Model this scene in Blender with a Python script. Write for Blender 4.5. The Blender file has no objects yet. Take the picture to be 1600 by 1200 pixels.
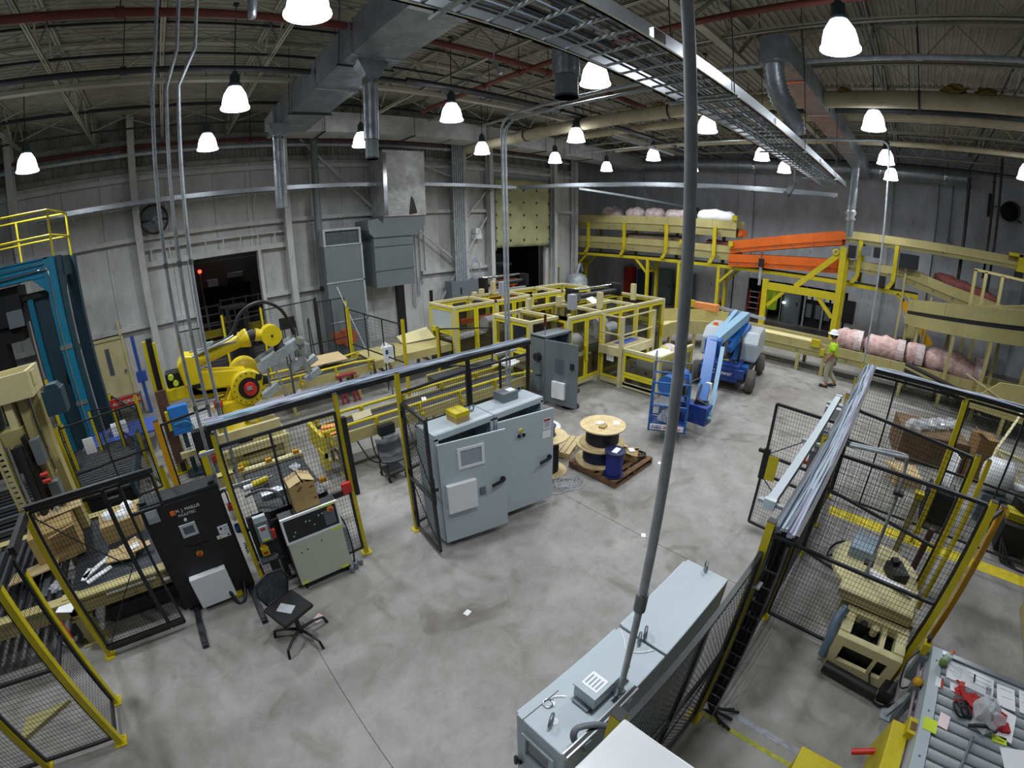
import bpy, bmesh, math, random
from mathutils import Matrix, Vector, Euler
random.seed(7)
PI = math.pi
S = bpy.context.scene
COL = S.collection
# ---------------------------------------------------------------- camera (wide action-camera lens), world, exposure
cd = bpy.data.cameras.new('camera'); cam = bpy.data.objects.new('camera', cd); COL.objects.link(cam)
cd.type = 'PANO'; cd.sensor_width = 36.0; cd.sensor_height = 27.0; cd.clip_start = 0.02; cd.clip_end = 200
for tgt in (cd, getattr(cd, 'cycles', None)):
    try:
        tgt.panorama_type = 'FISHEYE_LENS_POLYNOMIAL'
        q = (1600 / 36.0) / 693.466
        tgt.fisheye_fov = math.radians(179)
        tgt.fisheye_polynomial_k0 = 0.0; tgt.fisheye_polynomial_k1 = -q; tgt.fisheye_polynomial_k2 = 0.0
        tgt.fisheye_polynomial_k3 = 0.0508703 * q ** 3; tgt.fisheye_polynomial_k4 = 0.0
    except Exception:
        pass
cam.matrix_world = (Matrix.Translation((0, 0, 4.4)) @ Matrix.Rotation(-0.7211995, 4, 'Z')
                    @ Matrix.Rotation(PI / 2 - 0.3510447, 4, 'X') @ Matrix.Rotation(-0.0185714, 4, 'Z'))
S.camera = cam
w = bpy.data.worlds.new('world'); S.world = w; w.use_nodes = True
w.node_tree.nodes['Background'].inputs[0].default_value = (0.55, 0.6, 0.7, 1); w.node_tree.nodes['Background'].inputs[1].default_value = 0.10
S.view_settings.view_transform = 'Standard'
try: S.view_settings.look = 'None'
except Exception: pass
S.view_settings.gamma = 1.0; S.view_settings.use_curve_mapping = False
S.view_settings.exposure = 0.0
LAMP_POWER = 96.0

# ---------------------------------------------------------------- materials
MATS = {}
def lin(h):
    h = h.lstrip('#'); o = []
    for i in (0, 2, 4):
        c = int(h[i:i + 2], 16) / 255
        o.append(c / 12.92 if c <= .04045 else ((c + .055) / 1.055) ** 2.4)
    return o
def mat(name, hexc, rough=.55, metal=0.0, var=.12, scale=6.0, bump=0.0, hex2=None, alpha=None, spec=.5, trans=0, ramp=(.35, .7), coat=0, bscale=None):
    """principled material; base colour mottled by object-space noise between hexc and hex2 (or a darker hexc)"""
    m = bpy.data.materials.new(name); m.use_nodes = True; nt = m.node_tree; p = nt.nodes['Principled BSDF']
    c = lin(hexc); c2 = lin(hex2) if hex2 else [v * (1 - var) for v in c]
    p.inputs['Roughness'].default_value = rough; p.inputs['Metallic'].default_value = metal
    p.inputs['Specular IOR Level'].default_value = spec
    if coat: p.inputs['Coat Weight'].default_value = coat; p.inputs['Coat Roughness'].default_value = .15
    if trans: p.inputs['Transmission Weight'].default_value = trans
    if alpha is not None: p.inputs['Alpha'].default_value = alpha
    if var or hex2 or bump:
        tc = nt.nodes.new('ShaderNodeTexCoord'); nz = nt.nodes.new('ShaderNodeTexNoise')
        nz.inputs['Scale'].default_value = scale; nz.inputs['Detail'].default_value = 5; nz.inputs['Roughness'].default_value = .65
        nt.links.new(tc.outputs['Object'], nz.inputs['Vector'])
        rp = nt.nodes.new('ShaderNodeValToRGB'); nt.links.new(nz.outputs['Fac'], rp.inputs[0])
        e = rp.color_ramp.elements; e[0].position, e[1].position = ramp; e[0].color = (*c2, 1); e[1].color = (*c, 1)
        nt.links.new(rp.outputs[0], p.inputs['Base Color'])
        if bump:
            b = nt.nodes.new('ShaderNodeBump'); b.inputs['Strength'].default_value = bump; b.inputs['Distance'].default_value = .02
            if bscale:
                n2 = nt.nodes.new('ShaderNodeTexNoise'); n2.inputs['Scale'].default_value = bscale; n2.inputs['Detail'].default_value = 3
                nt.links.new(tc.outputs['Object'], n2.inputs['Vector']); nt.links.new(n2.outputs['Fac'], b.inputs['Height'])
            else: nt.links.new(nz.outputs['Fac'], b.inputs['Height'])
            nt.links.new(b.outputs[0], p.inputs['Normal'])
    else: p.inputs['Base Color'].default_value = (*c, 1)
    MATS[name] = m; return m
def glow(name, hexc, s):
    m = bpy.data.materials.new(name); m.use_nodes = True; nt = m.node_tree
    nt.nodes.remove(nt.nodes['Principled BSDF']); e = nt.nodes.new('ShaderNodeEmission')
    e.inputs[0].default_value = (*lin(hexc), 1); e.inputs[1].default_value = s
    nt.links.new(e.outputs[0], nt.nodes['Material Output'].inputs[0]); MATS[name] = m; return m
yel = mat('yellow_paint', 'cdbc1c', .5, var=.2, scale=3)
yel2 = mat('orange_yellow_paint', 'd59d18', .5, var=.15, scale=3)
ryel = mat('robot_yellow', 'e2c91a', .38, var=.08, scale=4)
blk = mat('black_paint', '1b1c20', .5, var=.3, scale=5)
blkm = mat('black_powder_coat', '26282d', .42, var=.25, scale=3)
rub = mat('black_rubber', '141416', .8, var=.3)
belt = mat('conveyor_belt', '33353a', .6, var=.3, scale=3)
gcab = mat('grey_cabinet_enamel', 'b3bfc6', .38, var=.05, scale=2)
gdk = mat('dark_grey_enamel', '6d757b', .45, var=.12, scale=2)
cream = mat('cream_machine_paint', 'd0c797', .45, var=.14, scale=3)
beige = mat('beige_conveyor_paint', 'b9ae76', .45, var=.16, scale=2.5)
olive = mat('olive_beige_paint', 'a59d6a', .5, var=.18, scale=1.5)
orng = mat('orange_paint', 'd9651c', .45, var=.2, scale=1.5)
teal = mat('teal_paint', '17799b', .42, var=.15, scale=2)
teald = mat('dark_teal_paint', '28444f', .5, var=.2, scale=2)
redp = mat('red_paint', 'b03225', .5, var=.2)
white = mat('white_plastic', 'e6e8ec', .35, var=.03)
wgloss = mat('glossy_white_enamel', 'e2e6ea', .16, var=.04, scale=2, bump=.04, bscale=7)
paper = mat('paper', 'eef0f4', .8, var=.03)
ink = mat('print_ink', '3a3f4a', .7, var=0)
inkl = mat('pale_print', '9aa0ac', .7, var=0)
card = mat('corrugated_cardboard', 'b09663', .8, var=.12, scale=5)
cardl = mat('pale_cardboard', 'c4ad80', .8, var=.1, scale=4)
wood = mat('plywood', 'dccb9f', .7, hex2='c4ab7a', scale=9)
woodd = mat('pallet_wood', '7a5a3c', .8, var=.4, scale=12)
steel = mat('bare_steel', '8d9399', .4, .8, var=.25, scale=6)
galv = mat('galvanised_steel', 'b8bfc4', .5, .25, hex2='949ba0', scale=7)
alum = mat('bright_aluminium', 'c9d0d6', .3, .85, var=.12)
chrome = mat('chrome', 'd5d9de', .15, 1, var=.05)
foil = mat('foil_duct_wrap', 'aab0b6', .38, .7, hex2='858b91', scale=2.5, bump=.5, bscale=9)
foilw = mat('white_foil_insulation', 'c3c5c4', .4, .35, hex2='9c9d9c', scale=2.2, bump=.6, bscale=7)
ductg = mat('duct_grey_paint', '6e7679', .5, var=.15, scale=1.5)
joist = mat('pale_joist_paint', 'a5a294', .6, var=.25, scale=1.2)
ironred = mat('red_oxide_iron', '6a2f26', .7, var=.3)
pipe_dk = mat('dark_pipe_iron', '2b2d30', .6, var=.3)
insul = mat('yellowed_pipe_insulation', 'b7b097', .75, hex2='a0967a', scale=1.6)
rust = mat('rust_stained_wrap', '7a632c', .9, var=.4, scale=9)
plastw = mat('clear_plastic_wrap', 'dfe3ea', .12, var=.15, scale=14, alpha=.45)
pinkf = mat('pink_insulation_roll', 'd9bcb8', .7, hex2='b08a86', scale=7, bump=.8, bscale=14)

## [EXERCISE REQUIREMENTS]
Starting at the top of the listing above, reproduce each line up to and including the one with "LAMP_POWER = 96.0"; omit the pictures.

## [FINISHED ANSWER]
Model this scene in Blender with a Python script. Write for Blender 4.5. The Blender file has no objects yet. Take the picture to be 1600 by 1200 pixels.
import bpy, bmesh, math, random
from mathutils import Matrix, Vector, Euler
random.seed(7)
PI = math.pi
S = bpy.context.scene
COL = S.collection
# ---------------------------------------------------------------- camera (wide action-camera lens), world, exposure
cd = bpy.data.cameras.new('camera'); cam = bpy.data.objects.new('camera', cd); COL.objects.link(cam)
cd.type = 'PANO'; cd.sensor_width = 36.0; cd.sensor_height = 27.0; cd.clip_start = 0.02; cd.clip_end = 200
for tgt in (cd, getattr(cd, 'cycles', None)):
    try:
        tgt.panorama_type = 'FISHEYE_LENS_POLYNOMIAL'
        q = (1600 / 36.0) / 693.466
        tgt.fisheye_fov = math.radians(179)
        tgt.fisheye_polynomial_k0 = 0.0; tgt.fisheye_polynomial_k1 = -q; tgt.fisheye_polynomial_k2 = 0.0
        tgt.fisheye_polynomial_k3 = 0.0508703 * q ** 3; tgt.fisheye_polynomial_k4 = 0.0
    except Exception:
        pass
cam.matrix_world = (Matrix.Translation((0, 0, 4.4)) @ Matrix.Rotation(-0.7211995, 4, 'Z')
                    @ Matrix.Rotation(PI / 2 - 0.3510447, 4, 'X') @ Matrix.Rotation(-0.0185714, 4, 'Z'))
S.camera = cam
w = bpy.data.worlds.new('world'); S.world = w; w.use_nodes = True
w.node_tree.nodes['Background'].inputs[0].default_value = (0.55, 0.6, 0.7, 1); w.node_tree.nodes['Background'].inputs[1].default_value = 0.10
S.view_settings.view_transform = 'Standard'
try: S.view_settings.look = 'None'
except Exception: pass
S.view_settings.gamma = 1.0; S.view_settings.use_curve_mapping = False
S.view_settings.exposure = 0.0
LAMP_POWER = 96.0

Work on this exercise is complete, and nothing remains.